If you still love where you live it’s certainly worth exploring the upgrade option, especially when moving costs – including the stamp duty slug, which can be as high as $43,000 on an $800,000 property – can easily equate to 10% of the price of your new home. For example, if that’s $800,000, the $80,000 you save by not moving will be a boost to your renovation budget.
By staying put you also avoid the stress of a move and the adjustment required to live in a new location. And you’re more likely to end up with a home that exactly suits your needs and desires.
Not surprisingly, very high moving costs have seen more people stay put. House turnover, already the lowest for nearly 25 years, is still falling, according to the Reserve Bank. And renovation lending has reached a seven-year high, according to ABS figures.

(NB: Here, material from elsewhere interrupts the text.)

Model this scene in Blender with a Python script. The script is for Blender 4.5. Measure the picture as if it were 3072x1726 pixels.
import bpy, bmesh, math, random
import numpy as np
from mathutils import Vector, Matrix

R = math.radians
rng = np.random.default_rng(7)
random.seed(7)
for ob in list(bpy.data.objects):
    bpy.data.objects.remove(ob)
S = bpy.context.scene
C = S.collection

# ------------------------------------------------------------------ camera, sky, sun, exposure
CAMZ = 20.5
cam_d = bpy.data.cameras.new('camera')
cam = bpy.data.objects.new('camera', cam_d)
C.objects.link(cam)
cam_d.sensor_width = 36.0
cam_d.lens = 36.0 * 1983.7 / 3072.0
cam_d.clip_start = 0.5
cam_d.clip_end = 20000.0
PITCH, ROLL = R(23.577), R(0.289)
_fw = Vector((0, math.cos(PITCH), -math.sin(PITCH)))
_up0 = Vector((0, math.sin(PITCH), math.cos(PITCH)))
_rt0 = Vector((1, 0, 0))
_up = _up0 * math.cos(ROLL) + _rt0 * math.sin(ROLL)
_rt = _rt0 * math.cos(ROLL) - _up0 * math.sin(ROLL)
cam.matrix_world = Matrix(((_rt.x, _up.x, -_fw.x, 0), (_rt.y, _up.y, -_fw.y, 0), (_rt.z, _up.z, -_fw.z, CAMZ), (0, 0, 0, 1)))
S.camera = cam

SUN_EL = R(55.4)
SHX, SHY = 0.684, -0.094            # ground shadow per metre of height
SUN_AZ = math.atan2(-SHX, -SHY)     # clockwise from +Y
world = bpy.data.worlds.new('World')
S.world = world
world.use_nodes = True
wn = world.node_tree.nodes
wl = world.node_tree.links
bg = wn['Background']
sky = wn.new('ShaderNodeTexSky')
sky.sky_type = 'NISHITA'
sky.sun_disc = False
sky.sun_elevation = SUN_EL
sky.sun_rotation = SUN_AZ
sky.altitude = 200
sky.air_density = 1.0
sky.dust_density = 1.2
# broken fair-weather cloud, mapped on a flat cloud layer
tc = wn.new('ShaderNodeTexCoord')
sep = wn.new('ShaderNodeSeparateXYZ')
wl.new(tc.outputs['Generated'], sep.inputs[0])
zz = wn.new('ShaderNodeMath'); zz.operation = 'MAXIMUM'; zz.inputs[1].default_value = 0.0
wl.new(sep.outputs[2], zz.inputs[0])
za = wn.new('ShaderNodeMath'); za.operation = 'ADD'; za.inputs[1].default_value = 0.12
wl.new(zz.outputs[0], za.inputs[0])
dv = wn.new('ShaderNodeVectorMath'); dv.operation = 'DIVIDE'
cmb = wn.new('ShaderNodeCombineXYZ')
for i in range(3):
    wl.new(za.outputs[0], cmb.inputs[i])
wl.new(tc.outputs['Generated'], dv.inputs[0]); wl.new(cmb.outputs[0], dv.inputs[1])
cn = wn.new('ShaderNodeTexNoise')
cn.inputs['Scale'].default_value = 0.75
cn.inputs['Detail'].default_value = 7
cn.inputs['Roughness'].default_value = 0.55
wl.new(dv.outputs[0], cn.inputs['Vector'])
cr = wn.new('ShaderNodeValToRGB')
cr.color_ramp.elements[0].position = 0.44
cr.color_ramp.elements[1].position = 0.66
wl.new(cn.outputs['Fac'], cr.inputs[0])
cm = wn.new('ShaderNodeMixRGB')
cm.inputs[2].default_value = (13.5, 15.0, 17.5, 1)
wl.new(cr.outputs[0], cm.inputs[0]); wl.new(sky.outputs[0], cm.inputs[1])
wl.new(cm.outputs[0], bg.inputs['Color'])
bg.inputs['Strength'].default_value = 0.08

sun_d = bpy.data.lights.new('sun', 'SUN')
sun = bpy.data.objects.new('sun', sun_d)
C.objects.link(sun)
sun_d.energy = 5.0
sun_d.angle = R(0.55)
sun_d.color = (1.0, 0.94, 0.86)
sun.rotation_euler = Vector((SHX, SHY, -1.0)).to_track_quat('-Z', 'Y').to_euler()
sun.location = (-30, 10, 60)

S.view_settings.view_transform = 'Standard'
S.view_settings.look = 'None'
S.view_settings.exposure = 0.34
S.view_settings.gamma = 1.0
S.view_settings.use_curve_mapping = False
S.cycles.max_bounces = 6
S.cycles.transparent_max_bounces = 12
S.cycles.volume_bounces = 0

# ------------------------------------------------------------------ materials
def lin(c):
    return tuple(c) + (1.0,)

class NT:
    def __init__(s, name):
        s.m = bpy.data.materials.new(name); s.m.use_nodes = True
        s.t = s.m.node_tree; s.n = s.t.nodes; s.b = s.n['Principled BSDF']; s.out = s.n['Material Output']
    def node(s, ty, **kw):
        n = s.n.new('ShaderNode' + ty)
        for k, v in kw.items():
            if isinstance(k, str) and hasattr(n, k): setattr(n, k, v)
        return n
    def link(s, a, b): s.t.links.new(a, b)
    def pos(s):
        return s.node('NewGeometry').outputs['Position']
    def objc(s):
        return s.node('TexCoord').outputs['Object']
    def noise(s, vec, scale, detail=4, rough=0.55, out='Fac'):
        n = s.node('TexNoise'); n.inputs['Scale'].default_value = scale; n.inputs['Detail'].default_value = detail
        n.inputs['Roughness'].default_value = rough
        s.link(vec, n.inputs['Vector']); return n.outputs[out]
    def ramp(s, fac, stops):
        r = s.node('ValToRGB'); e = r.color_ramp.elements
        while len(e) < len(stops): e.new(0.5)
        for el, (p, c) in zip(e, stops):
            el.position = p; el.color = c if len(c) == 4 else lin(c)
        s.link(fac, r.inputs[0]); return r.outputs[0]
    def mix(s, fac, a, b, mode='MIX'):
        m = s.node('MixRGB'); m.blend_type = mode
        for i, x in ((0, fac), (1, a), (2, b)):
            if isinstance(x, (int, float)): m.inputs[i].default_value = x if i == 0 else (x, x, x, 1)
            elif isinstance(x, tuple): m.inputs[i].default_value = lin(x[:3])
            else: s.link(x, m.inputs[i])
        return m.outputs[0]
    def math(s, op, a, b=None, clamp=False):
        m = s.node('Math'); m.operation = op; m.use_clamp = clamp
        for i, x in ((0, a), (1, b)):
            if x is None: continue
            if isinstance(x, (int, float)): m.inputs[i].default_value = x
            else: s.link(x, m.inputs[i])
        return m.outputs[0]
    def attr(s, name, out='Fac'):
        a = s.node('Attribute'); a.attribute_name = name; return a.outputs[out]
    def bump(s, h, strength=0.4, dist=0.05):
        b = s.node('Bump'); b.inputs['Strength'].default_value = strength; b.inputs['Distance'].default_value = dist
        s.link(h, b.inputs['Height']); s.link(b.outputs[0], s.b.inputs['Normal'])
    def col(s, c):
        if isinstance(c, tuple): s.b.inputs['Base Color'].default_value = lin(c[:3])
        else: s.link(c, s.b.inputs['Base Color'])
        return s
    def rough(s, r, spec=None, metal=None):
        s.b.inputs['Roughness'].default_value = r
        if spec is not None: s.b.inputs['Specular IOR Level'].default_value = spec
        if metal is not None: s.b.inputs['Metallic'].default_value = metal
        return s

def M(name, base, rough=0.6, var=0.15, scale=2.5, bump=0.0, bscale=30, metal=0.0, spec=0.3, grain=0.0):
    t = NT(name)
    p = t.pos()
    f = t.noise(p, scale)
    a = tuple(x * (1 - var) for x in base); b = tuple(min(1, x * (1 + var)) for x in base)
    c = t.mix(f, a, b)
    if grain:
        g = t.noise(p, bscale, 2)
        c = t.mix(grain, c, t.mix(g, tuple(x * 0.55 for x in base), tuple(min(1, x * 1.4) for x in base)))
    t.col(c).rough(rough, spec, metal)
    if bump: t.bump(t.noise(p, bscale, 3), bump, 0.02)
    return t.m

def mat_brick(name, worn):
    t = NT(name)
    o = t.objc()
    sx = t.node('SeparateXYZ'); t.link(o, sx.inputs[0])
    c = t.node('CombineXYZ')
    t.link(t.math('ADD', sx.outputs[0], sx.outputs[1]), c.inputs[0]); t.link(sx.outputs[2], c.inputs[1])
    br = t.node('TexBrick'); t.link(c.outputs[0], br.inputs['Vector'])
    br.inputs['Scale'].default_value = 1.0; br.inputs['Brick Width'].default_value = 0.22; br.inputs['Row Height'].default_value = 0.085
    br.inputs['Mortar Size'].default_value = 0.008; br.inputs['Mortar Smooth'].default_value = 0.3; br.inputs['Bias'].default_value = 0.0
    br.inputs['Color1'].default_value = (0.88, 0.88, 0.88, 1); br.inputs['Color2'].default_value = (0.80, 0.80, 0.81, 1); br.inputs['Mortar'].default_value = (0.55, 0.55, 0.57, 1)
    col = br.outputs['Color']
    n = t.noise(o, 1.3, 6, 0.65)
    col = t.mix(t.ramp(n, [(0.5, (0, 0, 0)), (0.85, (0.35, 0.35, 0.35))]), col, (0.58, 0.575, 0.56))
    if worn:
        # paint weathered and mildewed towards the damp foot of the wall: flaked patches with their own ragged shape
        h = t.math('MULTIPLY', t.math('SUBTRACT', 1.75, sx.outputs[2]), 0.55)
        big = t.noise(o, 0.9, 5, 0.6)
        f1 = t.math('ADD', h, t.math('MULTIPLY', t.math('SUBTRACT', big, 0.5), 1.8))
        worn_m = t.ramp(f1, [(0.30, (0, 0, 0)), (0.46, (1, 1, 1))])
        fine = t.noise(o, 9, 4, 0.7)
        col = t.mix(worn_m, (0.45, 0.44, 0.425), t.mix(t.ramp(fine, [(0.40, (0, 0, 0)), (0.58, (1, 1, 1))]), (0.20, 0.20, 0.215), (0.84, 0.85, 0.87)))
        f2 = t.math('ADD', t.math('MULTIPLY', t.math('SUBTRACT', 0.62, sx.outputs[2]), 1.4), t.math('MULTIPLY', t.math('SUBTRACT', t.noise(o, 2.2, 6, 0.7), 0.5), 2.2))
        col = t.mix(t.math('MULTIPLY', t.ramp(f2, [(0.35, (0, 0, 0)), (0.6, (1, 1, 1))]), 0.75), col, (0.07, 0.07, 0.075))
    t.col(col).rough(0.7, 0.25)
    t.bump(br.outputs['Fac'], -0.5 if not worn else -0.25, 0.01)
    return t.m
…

One home loan lender, ME, has seen loan applications grow by 48% and 25% for cosmetic (an average of $40,000) and structural renovations ($400,000 average) respectively over the six months to June 2017.
If you want to stay put it’s crucial you have the space to upgrade your home to suit your family’s needs. Local councils have rules about how much building they will allow on individual plots and this can be confusing.
Often the best strategy is to employ an expert, such as an architect or other design professional, to work out what is possible and how to make your space, both old and new, work best for you. This will cost you but as someone who’s undertaken renos both with and without an expert, I’ve always found it to be money well spent.
Once you have decided the extent of your upgrade, and had it approved, you need to get a handle on what it will cost you.
To avoid spending more on the renovation than the value it adds to your home, research the market in your area to make sure your improvements will fit in, says Patrick Nolan, head of home lending at ME. For example, it’s not a good plan to end up with a four-bedroom, two-bathroom home in an area that is more popular with young singles than families.
“Put your hard-earned cash to work where it will deliver the greatest benefit,” says Nolan. “High-quality kitchen and bathroom renovations almost always add value to a property because they have broad appeal. The same can’t be said of outdoor spas or swimming pools, which can be high maintenance.”
Many people pay for their renovations by drawing on the equity they have built up in their property using a home equity loan, says Nolan. Equity is the difference between the value of your property and the amount you owe on it. For example, if your home would sell for $800,000 and your mortgage balance is $500,000, your equity is $300,000.
If you don’t have a lot of equity – and remember you have to maintain 20% to avoid expensive mortgage insurance – you could use a personal loan to pay for a cosmetic makeover.
The advantages of buying a new home include getting a place that suits you from day one and avoiding the stress of living in the dusty, noisy and uncomfortable environment that usually accompanies a renovation. And you have the certainty of knowing what your financial commitment will be; remember, renovation costs often blow out.